> INSTRUCTIONS FOR THE TASK: Draw out every line with the word "Python" from the listing below.

— start DATA PROVIDED —

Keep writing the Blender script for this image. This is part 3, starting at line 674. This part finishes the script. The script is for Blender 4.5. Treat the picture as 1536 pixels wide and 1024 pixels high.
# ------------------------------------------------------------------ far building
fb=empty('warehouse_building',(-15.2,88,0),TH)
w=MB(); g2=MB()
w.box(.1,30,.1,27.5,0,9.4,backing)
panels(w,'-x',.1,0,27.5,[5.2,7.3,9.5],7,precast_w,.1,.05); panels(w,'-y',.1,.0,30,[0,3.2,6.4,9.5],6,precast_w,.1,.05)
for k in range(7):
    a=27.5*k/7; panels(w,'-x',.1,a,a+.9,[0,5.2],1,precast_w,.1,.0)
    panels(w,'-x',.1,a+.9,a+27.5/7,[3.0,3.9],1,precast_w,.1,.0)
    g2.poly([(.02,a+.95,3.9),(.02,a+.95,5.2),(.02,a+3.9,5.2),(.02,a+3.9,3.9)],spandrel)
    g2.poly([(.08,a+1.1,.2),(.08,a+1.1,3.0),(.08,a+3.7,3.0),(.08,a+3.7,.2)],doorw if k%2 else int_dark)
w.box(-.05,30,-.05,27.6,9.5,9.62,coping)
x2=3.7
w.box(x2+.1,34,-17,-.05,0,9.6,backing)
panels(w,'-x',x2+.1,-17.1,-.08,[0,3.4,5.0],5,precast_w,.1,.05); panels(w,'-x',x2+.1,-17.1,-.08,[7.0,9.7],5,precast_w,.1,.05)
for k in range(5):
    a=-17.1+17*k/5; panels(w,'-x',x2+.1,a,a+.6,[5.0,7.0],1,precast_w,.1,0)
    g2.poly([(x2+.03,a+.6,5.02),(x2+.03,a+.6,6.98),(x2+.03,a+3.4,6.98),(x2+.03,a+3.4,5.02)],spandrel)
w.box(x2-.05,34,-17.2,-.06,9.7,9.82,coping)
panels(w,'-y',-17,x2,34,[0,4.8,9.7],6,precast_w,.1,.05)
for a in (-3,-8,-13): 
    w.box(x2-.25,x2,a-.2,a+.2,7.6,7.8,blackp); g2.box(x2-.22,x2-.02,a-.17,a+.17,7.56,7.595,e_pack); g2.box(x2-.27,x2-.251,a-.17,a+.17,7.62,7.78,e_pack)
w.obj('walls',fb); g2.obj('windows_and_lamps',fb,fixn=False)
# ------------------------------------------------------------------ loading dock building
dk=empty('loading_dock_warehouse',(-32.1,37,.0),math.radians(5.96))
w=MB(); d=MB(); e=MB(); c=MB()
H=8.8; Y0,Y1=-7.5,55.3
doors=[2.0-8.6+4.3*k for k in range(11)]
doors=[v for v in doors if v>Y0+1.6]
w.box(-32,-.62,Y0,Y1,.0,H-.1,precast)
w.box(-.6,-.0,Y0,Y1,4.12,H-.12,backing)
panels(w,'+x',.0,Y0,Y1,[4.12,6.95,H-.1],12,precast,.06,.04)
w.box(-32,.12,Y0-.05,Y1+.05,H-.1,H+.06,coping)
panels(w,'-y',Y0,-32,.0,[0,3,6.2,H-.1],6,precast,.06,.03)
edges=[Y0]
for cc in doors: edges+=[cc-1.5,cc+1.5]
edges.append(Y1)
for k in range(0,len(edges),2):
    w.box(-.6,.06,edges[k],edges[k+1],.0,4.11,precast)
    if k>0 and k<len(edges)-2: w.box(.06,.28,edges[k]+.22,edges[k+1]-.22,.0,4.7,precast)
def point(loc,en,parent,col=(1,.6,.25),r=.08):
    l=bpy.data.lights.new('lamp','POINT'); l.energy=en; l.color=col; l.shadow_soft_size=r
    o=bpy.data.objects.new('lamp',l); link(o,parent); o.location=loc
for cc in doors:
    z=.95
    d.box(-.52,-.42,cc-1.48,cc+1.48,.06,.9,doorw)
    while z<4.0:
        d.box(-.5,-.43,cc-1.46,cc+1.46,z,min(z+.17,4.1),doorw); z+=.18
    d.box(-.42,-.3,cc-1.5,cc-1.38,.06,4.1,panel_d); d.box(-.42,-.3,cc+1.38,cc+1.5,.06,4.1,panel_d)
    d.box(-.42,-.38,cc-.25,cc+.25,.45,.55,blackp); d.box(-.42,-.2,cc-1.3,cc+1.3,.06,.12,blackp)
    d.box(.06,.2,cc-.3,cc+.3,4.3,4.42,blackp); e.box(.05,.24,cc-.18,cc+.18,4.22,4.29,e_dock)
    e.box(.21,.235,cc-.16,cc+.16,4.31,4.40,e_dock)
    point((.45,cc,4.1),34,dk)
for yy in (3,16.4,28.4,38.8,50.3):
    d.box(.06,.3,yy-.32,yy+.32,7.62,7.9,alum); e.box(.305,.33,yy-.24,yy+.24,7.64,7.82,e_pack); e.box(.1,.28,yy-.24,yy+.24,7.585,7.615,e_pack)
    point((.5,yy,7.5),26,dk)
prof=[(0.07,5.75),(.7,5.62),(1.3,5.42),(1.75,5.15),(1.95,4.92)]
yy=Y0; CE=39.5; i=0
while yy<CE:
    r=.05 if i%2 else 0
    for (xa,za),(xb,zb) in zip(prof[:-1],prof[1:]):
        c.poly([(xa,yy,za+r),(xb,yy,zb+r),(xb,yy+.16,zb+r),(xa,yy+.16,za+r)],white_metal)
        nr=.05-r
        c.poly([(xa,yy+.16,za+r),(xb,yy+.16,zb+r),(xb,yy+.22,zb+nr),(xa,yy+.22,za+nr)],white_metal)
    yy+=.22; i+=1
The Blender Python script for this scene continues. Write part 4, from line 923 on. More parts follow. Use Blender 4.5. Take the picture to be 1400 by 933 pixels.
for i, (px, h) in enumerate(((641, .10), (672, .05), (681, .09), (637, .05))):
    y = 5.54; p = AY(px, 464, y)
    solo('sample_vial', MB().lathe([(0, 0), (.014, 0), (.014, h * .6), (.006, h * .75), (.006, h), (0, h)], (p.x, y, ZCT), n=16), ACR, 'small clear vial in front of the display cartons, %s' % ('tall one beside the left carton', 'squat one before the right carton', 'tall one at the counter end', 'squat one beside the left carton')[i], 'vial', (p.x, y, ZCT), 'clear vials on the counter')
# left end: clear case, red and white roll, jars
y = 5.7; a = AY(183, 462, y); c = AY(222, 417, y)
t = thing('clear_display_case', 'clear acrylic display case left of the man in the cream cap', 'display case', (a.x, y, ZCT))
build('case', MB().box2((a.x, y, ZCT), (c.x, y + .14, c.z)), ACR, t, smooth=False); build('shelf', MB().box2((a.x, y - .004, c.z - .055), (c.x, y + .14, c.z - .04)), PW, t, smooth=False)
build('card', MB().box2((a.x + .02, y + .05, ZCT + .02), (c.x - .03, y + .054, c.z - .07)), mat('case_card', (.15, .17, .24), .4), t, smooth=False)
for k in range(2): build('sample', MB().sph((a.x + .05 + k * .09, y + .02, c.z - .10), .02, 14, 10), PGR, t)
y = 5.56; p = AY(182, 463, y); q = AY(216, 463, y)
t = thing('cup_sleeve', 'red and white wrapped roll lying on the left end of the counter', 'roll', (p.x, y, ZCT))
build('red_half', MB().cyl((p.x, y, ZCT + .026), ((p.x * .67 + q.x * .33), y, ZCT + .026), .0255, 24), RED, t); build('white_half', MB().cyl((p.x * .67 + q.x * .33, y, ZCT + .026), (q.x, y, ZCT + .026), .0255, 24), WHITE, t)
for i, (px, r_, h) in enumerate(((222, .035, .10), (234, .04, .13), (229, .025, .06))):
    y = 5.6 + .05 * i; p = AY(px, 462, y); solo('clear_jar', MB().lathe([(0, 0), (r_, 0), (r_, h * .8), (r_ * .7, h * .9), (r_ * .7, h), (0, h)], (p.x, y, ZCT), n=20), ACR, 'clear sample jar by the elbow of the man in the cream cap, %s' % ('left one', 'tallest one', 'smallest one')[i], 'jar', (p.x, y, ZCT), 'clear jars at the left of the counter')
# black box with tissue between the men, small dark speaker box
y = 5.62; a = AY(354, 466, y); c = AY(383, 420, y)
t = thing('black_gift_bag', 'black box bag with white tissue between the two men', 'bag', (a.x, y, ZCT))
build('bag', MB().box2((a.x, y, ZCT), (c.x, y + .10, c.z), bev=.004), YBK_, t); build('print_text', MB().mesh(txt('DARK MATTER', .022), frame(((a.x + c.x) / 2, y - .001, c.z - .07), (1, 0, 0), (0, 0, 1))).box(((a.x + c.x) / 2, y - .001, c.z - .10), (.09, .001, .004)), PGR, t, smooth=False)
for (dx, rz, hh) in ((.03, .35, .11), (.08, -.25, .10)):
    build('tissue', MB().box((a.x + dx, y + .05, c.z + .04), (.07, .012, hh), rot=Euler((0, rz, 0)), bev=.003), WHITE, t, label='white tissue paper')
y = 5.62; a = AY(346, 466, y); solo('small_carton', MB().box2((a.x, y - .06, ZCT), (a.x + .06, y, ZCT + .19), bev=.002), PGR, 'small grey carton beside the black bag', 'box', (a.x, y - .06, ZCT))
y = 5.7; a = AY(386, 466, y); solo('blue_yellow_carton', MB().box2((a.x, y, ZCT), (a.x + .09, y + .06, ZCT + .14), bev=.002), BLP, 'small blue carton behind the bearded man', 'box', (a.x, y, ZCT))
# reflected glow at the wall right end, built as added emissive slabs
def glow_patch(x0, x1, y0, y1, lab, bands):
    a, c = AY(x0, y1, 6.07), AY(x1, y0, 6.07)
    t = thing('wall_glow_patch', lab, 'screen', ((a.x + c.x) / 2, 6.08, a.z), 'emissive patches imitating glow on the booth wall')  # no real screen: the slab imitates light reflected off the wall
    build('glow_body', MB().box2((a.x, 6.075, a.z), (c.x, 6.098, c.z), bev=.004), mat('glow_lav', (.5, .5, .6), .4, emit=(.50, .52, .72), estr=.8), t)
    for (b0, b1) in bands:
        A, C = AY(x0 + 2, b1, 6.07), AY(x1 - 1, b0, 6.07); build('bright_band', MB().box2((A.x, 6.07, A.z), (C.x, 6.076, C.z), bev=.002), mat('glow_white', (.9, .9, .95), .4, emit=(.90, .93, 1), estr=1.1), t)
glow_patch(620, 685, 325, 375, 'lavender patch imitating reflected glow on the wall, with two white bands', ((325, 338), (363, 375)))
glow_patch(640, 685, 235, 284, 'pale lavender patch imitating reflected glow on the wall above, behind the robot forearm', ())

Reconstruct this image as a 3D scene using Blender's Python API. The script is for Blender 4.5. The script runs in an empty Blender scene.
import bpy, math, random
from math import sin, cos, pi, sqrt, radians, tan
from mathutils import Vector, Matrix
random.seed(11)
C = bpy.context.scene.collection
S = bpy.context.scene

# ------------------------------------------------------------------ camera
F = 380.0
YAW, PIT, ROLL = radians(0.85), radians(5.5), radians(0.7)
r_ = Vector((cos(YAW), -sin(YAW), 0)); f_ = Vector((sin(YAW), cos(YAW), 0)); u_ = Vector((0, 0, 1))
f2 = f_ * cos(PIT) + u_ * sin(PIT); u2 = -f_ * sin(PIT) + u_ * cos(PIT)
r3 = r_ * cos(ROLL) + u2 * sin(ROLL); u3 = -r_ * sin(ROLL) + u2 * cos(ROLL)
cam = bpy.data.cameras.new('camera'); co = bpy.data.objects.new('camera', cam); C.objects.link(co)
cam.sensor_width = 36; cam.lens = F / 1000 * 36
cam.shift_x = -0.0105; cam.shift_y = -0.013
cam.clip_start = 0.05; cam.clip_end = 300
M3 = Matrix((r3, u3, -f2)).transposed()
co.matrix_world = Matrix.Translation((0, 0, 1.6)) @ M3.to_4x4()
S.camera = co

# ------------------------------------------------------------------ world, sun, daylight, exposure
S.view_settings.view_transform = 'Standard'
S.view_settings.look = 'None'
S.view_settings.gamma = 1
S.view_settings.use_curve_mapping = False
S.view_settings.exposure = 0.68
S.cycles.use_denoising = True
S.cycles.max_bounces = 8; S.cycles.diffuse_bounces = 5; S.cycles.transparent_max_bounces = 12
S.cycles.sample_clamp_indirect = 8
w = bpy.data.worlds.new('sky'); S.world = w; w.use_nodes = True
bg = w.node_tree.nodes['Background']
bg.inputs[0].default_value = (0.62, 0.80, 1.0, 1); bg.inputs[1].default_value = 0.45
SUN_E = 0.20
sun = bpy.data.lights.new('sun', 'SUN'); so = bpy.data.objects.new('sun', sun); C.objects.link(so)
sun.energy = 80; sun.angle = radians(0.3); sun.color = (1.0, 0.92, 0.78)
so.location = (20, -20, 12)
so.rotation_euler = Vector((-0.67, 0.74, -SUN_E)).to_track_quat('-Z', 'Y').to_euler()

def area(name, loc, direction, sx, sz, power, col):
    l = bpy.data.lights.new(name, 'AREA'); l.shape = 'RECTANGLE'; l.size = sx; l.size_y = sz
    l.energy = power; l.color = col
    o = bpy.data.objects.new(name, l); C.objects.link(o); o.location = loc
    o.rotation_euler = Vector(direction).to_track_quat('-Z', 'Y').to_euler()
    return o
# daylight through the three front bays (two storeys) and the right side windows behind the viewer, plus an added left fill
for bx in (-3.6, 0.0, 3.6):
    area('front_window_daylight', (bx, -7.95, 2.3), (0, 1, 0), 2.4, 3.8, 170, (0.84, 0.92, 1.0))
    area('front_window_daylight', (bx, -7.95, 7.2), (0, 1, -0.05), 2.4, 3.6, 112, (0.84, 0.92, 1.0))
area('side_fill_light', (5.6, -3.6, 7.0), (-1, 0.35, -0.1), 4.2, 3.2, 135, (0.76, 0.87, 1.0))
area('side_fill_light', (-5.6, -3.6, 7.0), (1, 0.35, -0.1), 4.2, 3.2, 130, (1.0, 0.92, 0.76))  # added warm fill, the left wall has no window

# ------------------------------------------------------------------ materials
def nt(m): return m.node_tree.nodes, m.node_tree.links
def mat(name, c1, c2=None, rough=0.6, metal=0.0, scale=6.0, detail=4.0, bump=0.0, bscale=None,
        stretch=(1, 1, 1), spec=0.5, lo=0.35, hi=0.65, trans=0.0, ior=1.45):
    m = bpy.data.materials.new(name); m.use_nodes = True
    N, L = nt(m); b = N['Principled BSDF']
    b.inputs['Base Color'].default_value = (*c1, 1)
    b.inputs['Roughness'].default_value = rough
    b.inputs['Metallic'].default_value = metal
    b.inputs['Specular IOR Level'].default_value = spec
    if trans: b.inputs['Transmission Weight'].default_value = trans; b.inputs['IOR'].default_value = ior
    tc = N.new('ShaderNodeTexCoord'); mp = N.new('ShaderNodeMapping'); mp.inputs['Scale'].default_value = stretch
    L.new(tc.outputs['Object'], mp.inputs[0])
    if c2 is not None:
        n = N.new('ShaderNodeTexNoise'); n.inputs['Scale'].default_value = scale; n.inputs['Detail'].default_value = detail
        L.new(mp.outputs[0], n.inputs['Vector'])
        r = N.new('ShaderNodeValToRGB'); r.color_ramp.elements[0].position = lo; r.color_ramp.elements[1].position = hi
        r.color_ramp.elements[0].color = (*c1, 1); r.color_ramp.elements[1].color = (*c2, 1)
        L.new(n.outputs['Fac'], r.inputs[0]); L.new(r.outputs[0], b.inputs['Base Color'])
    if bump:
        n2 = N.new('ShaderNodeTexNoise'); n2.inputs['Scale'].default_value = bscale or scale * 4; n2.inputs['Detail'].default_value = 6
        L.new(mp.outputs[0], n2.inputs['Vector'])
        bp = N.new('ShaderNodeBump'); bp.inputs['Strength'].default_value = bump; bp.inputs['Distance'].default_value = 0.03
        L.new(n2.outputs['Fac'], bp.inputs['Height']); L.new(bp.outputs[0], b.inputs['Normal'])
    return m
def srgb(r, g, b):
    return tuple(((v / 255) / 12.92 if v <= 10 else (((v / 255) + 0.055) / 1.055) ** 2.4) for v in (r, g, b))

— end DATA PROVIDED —

> WRITTEN SOLUTION:
The Blender Python script for this scene continues. Write part 4, from line 923 on. More parts follow. Use Blender 4.5. Take the picture to be 1400 by 933 pixels.
Reconstruct this image as a 3D scene using Blender's Python API. The script is for Blender 4.5. The script runs in an empty Blender scene.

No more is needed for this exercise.